BUDAPEST: The zloty, Warsaw-listed bank stocks and Polish government bond yields eased on Thursday after the head of the country’s central bank (NBP) pushed back its projected schedule for interest rate hikes.
Adam Glapinski said late on Wednesday, after the bank lowered inflation forecasts, that he saw no reason to raise interest rates until the end of 2020.
Analysts had pegged the first likely hike from record-low rates to early next year.
Polish forward rate agreements did not fully price in the change in Glapinski’s forecast, projecting the first hike for July 2019, mBank analysts said in a note.
After Glapinski’s comments the zloty set a three-month low against the euro. On Thursday it traded near the lows, at 4.2069 at 0859 GMT, down 0.05 percent from its previous close.

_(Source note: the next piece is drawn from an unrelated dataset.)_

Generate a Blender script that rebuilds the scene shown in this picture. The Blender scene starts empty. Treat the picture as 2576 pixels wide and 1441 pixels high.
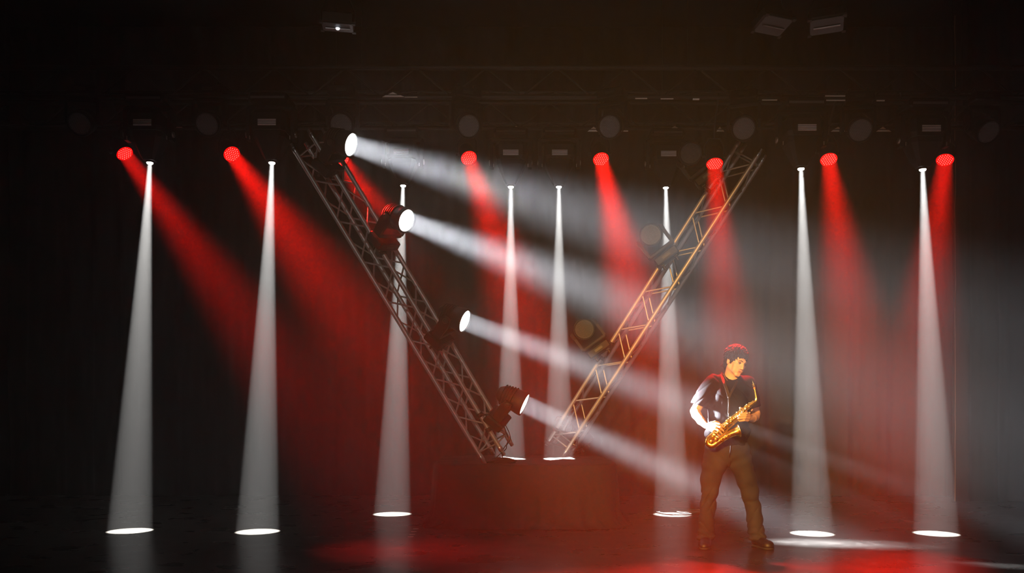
import bpy, bmesh, math, random
from mathutils import Vector, Matrix, Quaternion
random.seed(7)
SC = bpy.context.scene
C = SC.collection
# ------------------------------------------------------------------ camera
W, H, F, CX, HY, CH = 2576, 1441, 2000.0, 1288.0, 1049.0, 1.164
def P(px, py, D):
    "point seen at pixel (px, py) at depth D metres in front of the camera"
    return Vector(((px-CX)*D/F, D, CH+(HY-py)*D/F))
def G(px, py, z=0.0):
    "point seen at pixel (px, py) lying on the level z"
    return P(px, py, (CH-z)*F/(py-HY))
cam = bpy.data.cameras.new('camera'); co = bpy.data.objects.new('camera', cam); C.objects.link(co)
co.location = (0, 0, CH); co.rotation_euler = (math.pi/2, 0, 0)
cam.sensor_width = 36; cam.lens = F*36/W; cam.shift_y = (HY-H/2)/W; cam.shift_x = 0
cam.clip_start = .05; cam.clip_end = 60
SC.camera = co
# ------------------------------------------------------------------ world, exposure
wd = bpy.data.worlds.new('world'); SC.world = wd; wd.use_nodes = True
wd.node_tree.nodes['Background'].inputs[0].default_value = (0, 0, 0, 1)
wd.node_tree.nodes['Background'].inputs[1].default_value = 0
SC.view_settings.view_transform = 'Standard'; SC.view_settings.look = 'None'
SC.view_settings.exposure = 0; SC.view_settings.gamma = 1; SC.view_settings.use_curve_mapping = False
cy = SC.cycles
cy.use_denoising = True; cy.denoiser = 'OPENIMAGEDENOISE'
cy.max_bounces = 6; cy.diffuse_bounces = 3; cy.glossy_bounces = 4; cy.volume_bounces = 1; cy.transparent_max_bounces = 8
cy.caustics_reflective = False; cy.caustics_refractive = False
cy.sample_clamp_direct = 0; cy.sample_clamp_indirect = 3
# ------------------------------------------------------------------ stage lights
def spot(name, loc, tgt, watt, col, half, blend, rad):
    l = bpy.data.lights.new(name, 'SPOT'); l.energy = watt; l.color = col; l.spot_size = 2*math.radians(half)
    l.spot_blend = blend; l.shadow_soft_size = rad
    o = bpy.data.objects.new(name, l); C.objects.link(o)
    o.location = loc; o.rotation_euler = (Vector(tgt)-Vector(loc)).to_track_quat('-Z', 'Y').to_euler()
    return o
def disc(name, loc, tgt, watt, col, spread, dia):
    l = bpy.data.lights.new(name, 'AREA'); l.shape = 'DISK'; l.size = dia; l.energy = watt; l.color = col; l.spread = math.radians(spread)
    o = bpy.data.objects.new(name, l); C.objects.link(o)
    o.location = loc; o.rotation_euler = (Vector(tgt)-Vector(loc)).to_track_quat('-Z', 'Y').to_euler()
    return o
# profile spots: straight down, (lens pixel, pool pixel, level of the pool)
BEAMS = [((377,413),(327,1335),0), ((684,413),(648,1337),0), ((1014,470),(987,1293),0), ((1285,473),(1283,1156),.66),
         ((1406,473),(1406,1156),.66), ((1675,475),(1691,1294),0), ((2015,428),(2043,1342),0), ((2321,430),(2355,1342),0)]
W_BEAM = 52000
PROFILE = []
for (a, b, z) in BEAMS:
    g = G(b[0], b[1], z); p = P(a[0], a[1], g.y)
    PROFILE.append((p, g))
    spot('profile_beam', p+(p-g).normalized()*.25, g, W_BEAM, (1, .98, .92), 3.2, .22, .012)
# LED cans: (lens pixel, depth, aim pixel, aim level)
CANS = [((315,388),8.3,(1045,1386),.6), ((584,389),8.3,(1390,1508),.66), ((860,401),8.5,(1600,1460),.65), ((1180,399),8.5,(1560,1500),.85),
        ((1512,402),8.5,(1760,1470),1.15), ((1798,414),8.25,(1870,1420),.75), ((2085,403),8.3,(2230,1450),.75), ((2377,404),8.3,(2250,1410),.65)]
W_CAN = 30
CAN = []
for (a, D, b, s) in CANS:
    p = P(a[0], a[1], D); g = G(*b)
    CAN.append((p, g))
    disc('can_beam', p, g, W_CAN*s, (1, .006, .004), 18.5, .15)
# wash heads on the leaning truss: (lens pixel, depth, aim point)
WASHES = [((887,365),7.75,P(1960,690,6.6),7.3), ((1026,556),7.8,P(1900,885,6.0),6.2), ((1173,809),7.85,P(1762,1030,7.12),5.0), ((1323,1018),7.9,G(2080,1366),5.2)]
W_WASH = 38
WASH = []
for (a, D, t, h) in WASHES:
    p = P(a[0], a[1], D)
    WASH.append((p, t))
    disc('wash_beam', p, t, W_WASH*(1.0, .85, .9, 1.0)[len(WASH)-1], (.93, .96, 1), h*2.1, .185)
# warm front-of-house key lamp on the musician, and an added dim front fill that lifts the haze and fixtures
spot('front_key', (-5.0, -9.0, 4.4), P(1800, 985, 7.3), 32000, (1, .46, .075), 8.5, 1, .12)
spot('added_fill', (-1.0, -12.0, 3.6), (.4, 8.5, .3), 1700, (1, .92, .88), 17, 1, .3)
# ------------------------------------------------------------------ helpers
PI = math.pi
def mat(name, col, rough=.5, metal=0, emit=None, estr=0, bump=None, spec=.5, extra=None):
    m = bpy.data.materials.new(name); m.use_nodes = True; nt = m.node_tree; b = nt.nodes['Principled BSDF']
    b.inputs['Base Color'].default_value = (*col, 1); b.inputs['Roughness'].default_value = rough
    b.inputs['Metallic'].default_value = metal; b.inputs['Specular IOR Level'].default_value = spec
    tc = nt.nodes.new('ShaderNodeTexCoord')
    if emit:
        b.inputs['Emission Color'].default_value = (*emit, 1); b.inputs['Emission Strength'].default_value = estr
        m.cycles.emission_sampling = 'NONE'
    if bump:
        sc, st = bump[0], bump[1]
        n = nt.nodes.new('ShaderNodeTexNoise'); n.inputs['Scale'].default_value = sc; n.inputs['Detail'].default_value = 4
        nt.links.new(tc.outputs['Object'], n.inputs['Vector'])
        bp = nt.nodes.new('ShaderNodeBump'); bp.inputs['Strength'].default_value = st; bp.inputs['Distance'].default_value = bump[2] if len(bump) > 2 else .004
        nt.links.new(n.outputs['Fac'], bp.inputs['Height']); nt.links.new(bp.outputs[0], b.inputs['Normal'])
    if extra:                                     # (scale, colour a, colour b, stretch) mottled base colour
        sc, ca, cb, stch = extra
        mp = nt.nodes.new('ShaderNodeMapping'); mp.inputs['Scale'].default_value = stch
        n = nt.nodes.new('ShaderNodeTexNoise'); n.inputs['Scale'].default_value = sc; n.inputs['Detail'].default_value = 6
        r = nt.nodes.new('ShaderNodeValToRGB'); r.color_ramp.elements[0].position = .35; r.color_ramp.elements[1].position = .7
        r.color_ramp.elements[0].color = (*ca, 1); r.color_ramp.elements[1].color = (*cb, 1)
        nt.links.new(tc.outputs['Object'], mp.inputs['Vector']); nt.links.new(mp.outputs[0], n.inputs['Vector'])
        nt.links.new(n.outputs['Fac'], r.inputs[0]); nt.links.new(r.outputs[0], b.inputs['Base Color'])
    return m
M = dict(
 plastic = mat('black_plastic', (.007, .007, .008), .55, bump=(60, .15), spec=.2),
 blackmetal = mat('black_metal', (.012, .012, .012), .5, .2),
 alu = mat('aluminium', (.38, .37, .35), .48, .8, bump=(90, .12, .002)),
 glint_pale = mat('pale_glint', (.85, .82, .76), .5, 0),
 steel = mat('steel', (.4, .4, .4), .3, 1),
 vent = mat('vent_metal', (.80, .77, .78), .4, .2),
 cloth = mat('black_cloth', (.012, .011, .011), .85, bump=(120, .4, .003), spec=.2),
 curtain = mat('curtain_velour', (.03, .026, .024), .9, spec=.15, extra=(3, (.012, .011, .010), (.022, .018, .016), (1, 1, .15))),
 lens_white = mat('lit_white_lens', (.8, .8, .8), .3, emit=(1, .99, .97), estr=14),
 lens_red = mat('lit_red_lens', (.05, .001, .001), .3, emit=(1, .001, .001), estr=2.2),
 led_red = mat('lit_red_led', (.5, .05, .04), .3, emit=(1, .2, .15), estr=2.2),
 lens_off = mat('unlit_lens', (.10, .105, .115), .45, spec=.4),
 lens_shaded = mat('shaded_unlit_lens', (.035, .033, .032), .5, spec=.3), led_shaded = mat('shaded_unlit_led', (.07, .065, .06), .4),  # darker copies: dimmer light on the right truss lamps put into the colour
 led_off = mat('unlit_led', (.22, .23, .25), .3),
 rubber = mat('black_rubber', (.012, .012, .012), .6),
 white_tape = mat('white_tape', (.55, .52, .5), .6),
 wall = mat('black_paint', (.012, .011, .011), .8),
 gold_lit = mat('gold_lit_bracket', (.75, .5, .16), .4, .5),  # amber light on the lamp brackets, put into their colour
)
class MB:
    def __init__(s): s.v = []; s.f = []; s.sm = []
    def add(s, vs, fs, smooth=False):
        n = len(s.v); s.v += [tuple(v) for v in vs]; s.f += [tuple(i+n for i in f) for f in fs]; s.sm += [smooth]*len(fs); return s
    def box(s, c, d, R=None, taper=None):
        c = Vector(c); vs = []
        for z in (-1, 1):
            tx, ty = (taper if (taper and z < 0) else (1, 1))
            for x, y in ((-1,-1),(1,-1),(1,1),(-1,1)):
                v = Vector((x*d[0]/2*tx, y*d[1]/2*ty, z*d[2]/2))
                vs.append(c + (R @ v if R else v))
        return s.add(vs, [(3,2,1,0),(4,5,6,7),(0,1,5,4),(1,2,6,5),(2,3,7,6),(3,0,4,7)])
    def rbox(s, c, d, R=None, b=.012, taper=None):
        "box with chamfered edges along its z axis"
        c = Vector(c); vs = []; X, Y = d[0]/2, d[1]/2
        prof = [(-1, .9), (-1+2*b/max(d[2], 1e-4), 1), (1-2*b/max(d[2], 1e-4), 1), (1, .9)]
        for z, k in prof:
            tt = taper if taper else (1, 1); u = (1-z)/2; tx = 1+(tt[0]-1)*u; ty = 1+(tt[1]-1)*u
            for x, y in ((-X+b,-Y),(X-b,-Y),(X,-Y+b),(X,Y-b),(X-b,Y),(-X+b,Y),(-X,Y-b),(-X,-Y+b)):
                v = Vector((x*k*tx, y*k*ty, z*d[2]/2)); vs.append(c + (R @ v if R else v))
        fs = [tuple(range(7, -1, -1)), tuple(range(24, 32))]
        for r in range(3):
            for i in range(8): fs.append((r*8+i, r*8+(i+1) % 8, r*8+8+(i+1) % 8, r*8+8+i))
        return s.add(vs, fs)
    def tube(s, pts, rad, n=10, caps=True, smooth=True):
        pts = [Vector(p) for p in pts]; k = len(pts)
        rad = [rad]*k if isinstance(rad, (int, float)) else list(rad)
        vs = []; t0 = (pts[1]-pts[0]).normalized()
        a = t0.orthogonal().normalized()
        for i, p in enumerate(pts):
            t = ((pts[min(i+1, k-1)]-p).normalized() + (p-pts[max(i-1, 0)]).normalized())
            t = t.normalized() if t.length > 1e-6 else t0
            a = (a - t*a.dot(t)); a = a.normalized() if a.length > 1e-6 else t.orthogonal().normalized()
            b = t.cross(a)
            for j in range(n):
                w = 2*PI*j/n; vs.append(p + (a*math.cos(w)+b*math.sin(w))*rad[i])
        fs = [(i*n+j, i*n+(j+1) % n, (i+1)*n+(j+1) % n, (i+1)*n+j) for i in range(k-1) for j in range(n)]
        s.add(vs, fs, smooth)
        if caps:
            s.add(vs[:n], [tuple(range(n-1, -1, -1))]); s.add(vs[-n:], [tuple(range(n))])
        return s
    def lathe(s, o, axis, prof, n=28, smooth=True, cap0=True, cap1=True):
        "prof: (distance along the axis, radius)"
        o = Vector(o); ax = Vector(axis).normalized(); a = ax.orthogonal().normalized(); b = ax.cross(a); vs = []
        for h, r in prof:
            for j in range(n):
                w = 2*PI*j/n; vs.append(o+ax*h+(a*math.cos(w)+b*math.sin(w))*r)
        k = len(prof)
        s.add(vs, [(i*n+j, i*n+(j+1) % n, (i+1)*n+(j+1) % n, (i+1)*n+j) for i in range(k-1) for j in range(n)], smooth)
        if cap0: s.add(vs[:n], [tuple(range(n-1, -1, -1))])
        if cap1: s.add(vs[-n:], [tuple(range(n))])
        return s
    def prism(s, poly, o, ax, ay, az, th):
        "flat outline poly in (ax, ay) extruded th along az, centred"
        o, ax, ay, az = map(Vector, (o, ax, ay, az)); n = len(poly)
        vs = [o+ax*x+ay*y-az*th/2 for x, y in poly]+[o+ax*x+ay*y+az*th/2 for x, y in poly]
        return s.add(vs, [tuple(range(n-1, -1, -1)), tuple(range(n, 2*n))]+[(i, (i+1) % n, n+(i+1) % n, n+i) for i in range(n)])
    def mesh(s, name, m):
        me = bpy.data.meshes.new(name); me.from_pydata(s.v, [], s.f); me.materials.append(m)
        me.polygons.foreach_set('use_smooth', s.sm); 
        bm = bmesh.new(); bm.from_mesh(me); bmesh.ops.remove_doubles(bm, verts=bm.verts, dist=1e-6) if not any(s.sm) else None
        bmesh.ops.recalc_face_normals(bm, faces=bm.faces); bm.to_mesh(me); bm.free()
        return me
    def obj(s, name, m, parent=None, off=None):
        "vertices are given in world space; off (the parent's place) is taken out"
        if off is not None: s.v = [tuple(Vector(v)-Vector(off)) for v in s.v]
        o = bpy.data.objects.new(name, s.mesh(name, m)); C.objects.link(o)
        if parent: o.parent = parent
        return o
def tag(o, label=None, cat=None, group=None, kind=None):
    if label: o['label'] = label
    if cat: o['category'] = cat
    if group: o['group'] = group
    if kind: o['kind'] = kind
    return o
def thing(name, loc, label, cat, group=None):
    o = bpy.data.objects.new(name, None); C.objects.link(o); o.location = loc; o.empty_display_size = .05
    return tag(o, label, cat, group)
def noise1(x, seed=0):
    return math.sin(x*1.7+seed)*.5+math.sin(x*3.1+seed*2.3)*.3+math.sin(x*5.3+seed*.7)*.2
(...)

Polish government bond yields dropped by a few basis points.
Warsaw’s bluechip equities index fell 0.4 percent, while shares in other regional bourses rose. The index of Warsaw-listed bank stocks dropped about 1 percent.

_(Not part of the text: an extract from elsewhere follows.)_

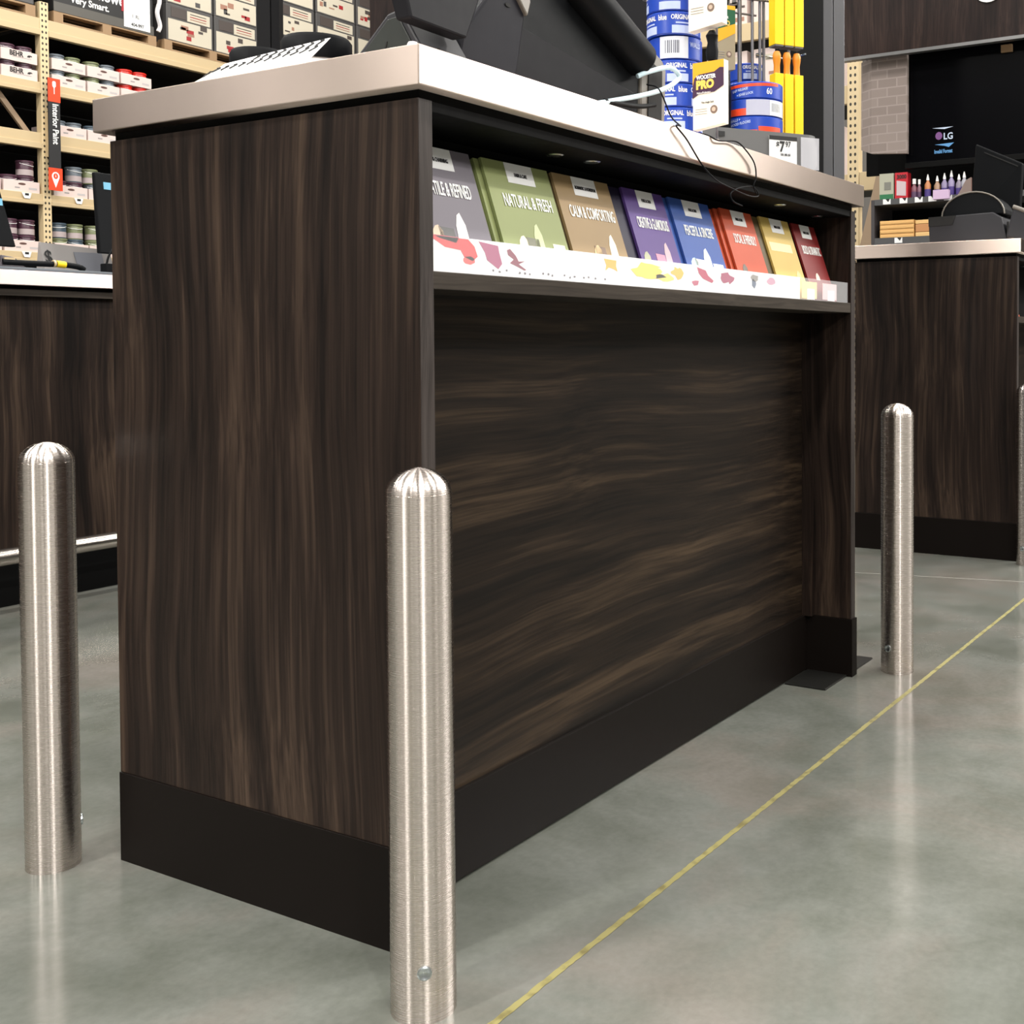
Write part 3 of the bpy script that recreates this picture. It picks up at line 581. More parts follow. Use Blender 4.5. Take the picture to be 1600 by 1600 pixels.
# brush packets
def packet(x0, y0, z0, wd, hh, th, label, style, wl=None):
    p = thing('brush_packet', label, 'brush packet', wl or dloc(x0, y0, z0), DA if not wl else R(-93), 'boxed paint brushes on pegs')
    cream = mat('cream packet', srgb(238, 230, 214), .5)
    tp = {'gold': mat('gold packet', srgb(232, 166, 24), .45), 'white': mat('off white packet', srgb(240, 238, 232), .5), 'green': mat('gold packet', srgb(232, 166, 24), .45)}[style]
    obj('sleeve', MB().hexa([(0, 0, 0), (wd, 0, hh*.06), (wd, th, hh*.06), (0, th, 0), (0, 0, hh), (wd, 0, hh), (wd, th, hh), (0, th, hh)]), cream if style != 'green' else mat('grey tan packet', srgb(150, 138, 112), .5), p, .0006)
    if style == 'gold':
        obj('gold_band', MB().prism([(0, hh*.60), (wd, hh*.80), (wd, hh), (0, hh)], -.0006, 'y', 0), tp, p)
        obj('dark_band', MB().prism([(0, hh*.47), (wd*.2, hh*.53), (wd*.7, hh*.54), (wd, hh*.62), (wd, hh*.88), (wd*.88, hh*.89), (wd*.70, hh*.835), (wd*.2, hh*.82), (wd*.06, hh*.77), (0, hh*.64)], -.0006, 'y', -.0006), mat('plum print', srgb(58, 26, 58), .45), p)
        text('WOOSTER', whitetxt, p, (wd*.13, -.0016, hh*.745), .0112, (1, 0, 0), (0, 0, 1), .82, bold=.0004)
        text('PRO', mat('gold print', srgb(236, 196, 90), .5), p, (wd*.12, -.0016, hh*.605), .0225, (1, 0, .02), (0, 0, 1), .95, bold=.0014)
        text('Nylon/Polyester', whitetxt, p, (wd*.14, -.0016, hh*.53), .0055, (1, 0, 0), (0, 0, 1), .9)
        text('Thin Angle Sash', ink, p, (wd*.28, -.0010, hh*.385), .0050, (1, 0, 0), (0, 0, 1), .9)
    if style == 'green':
        obj('green_band', MB().prism([(0, hh*.62), (wd, hh*.74), (wd, hh*.94), (0, hh*.94)], -.0006, 'y', 0), mat('dark green print', srgb(16, 84, 52), .45), p)
        obj('gold_band', MB().prism([(0, hh*.42), (wd, hh*.60), (wd, hh*.74), (0, hh*.62)], -.0006, 'y', 0), tp, p)
        obj('gold_band', MB().prism([(0, hh*.94), (wd, hh*.94), (wd, hh), (0, hh)], -.0006, 'y', 0), tp, p)
        text('WOOSTER', whitetxt, p, (wd*.08, -.0014, hh*.80), .010, (1, 0, 0), (0, 0, 1), .7); text('PRO', mat('gold print', srgb(236, 196, 90), .5), p, (wd*.25, -.0014, hh*.70), .018, (1, 0, 0), (0, 0, 1), .8, bold=.0006)
    if style == 'white': text('Thin Angle Sash', ink, p, (wd*.28, -.0010, hh*.52 if style == 'white' else hh*.4), .0050, (1, 0, 0), (0, 0, 1), .9)
    for k in range(3): obj('fine_print', box(wd*.08, wd*.46, -.0008, 0, hh*(.30-.035*k), hh*(.305-.035*k)), mat('grey print', (.30, .28, .27), .6), p)
    a = obj('seal', MB().prism([(wd*.68+.0085*math.cos(i*.5236), hh*.28+.0085*math.sin(i*.5236)) for i in range(12)], -.0006, 'y', 0), mat('brown seal', srgb(120, 100, 88), .5), p)
    obj('seal_centre', MB().prism([(wd*.68+.0045*math.cos(i*.5236), hh*.28+.0045*math.sin(i*.5236)) for i in range(12)], -.0012, 'y', 0), mat('pale seal', srgb(190, 170, 150), .5), a)
    obj('brush_handle', MB().lathe([(.004, hh), (.011, hh+.004), (.013, hh+.02), (.009, hh+.038), (.0125, hh+.052), (.006, hh+.062), (0, hh+.063)], (wd*.55, th*.5, 0), 16), blk_pl, p, smooth=True)
    return p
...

A slower rise in interest rates means less opportunity for lenders to boost revenues.
Analysts in a Reuters poll earlier this week projected that Central Europe’s robust growth and the prospects of monetary tightening could lift the Czech crown, the forint and the zloty over the coming year.
Investors will watch if Thursday’s European Central Bank meeting or Friday’s US payrolls figures add to expectations for monetary tightening in those markets, which would make currencies and bonds in emerging Europe relatively less attractive.
Inflation figures from central Europe are unlikely to change monetary policy prospects in the near term.
Hungary reported 1.9 percent annual inflation for February on Thursday, a tick below analysts’ forecasts, but they said that was unlikely to change the stance of the National Bank of Hungary, which is already running one of the loosest monetary policies in the world.
The Czech Republic is also seen reporting a fall in annual inflation in February to 2 percent on Friday, but the central bank there remains worried over the inflation trend and is expected to increase interest rates further.
Czech labour data released on Thursday showed the lowest jobless rate since 1997.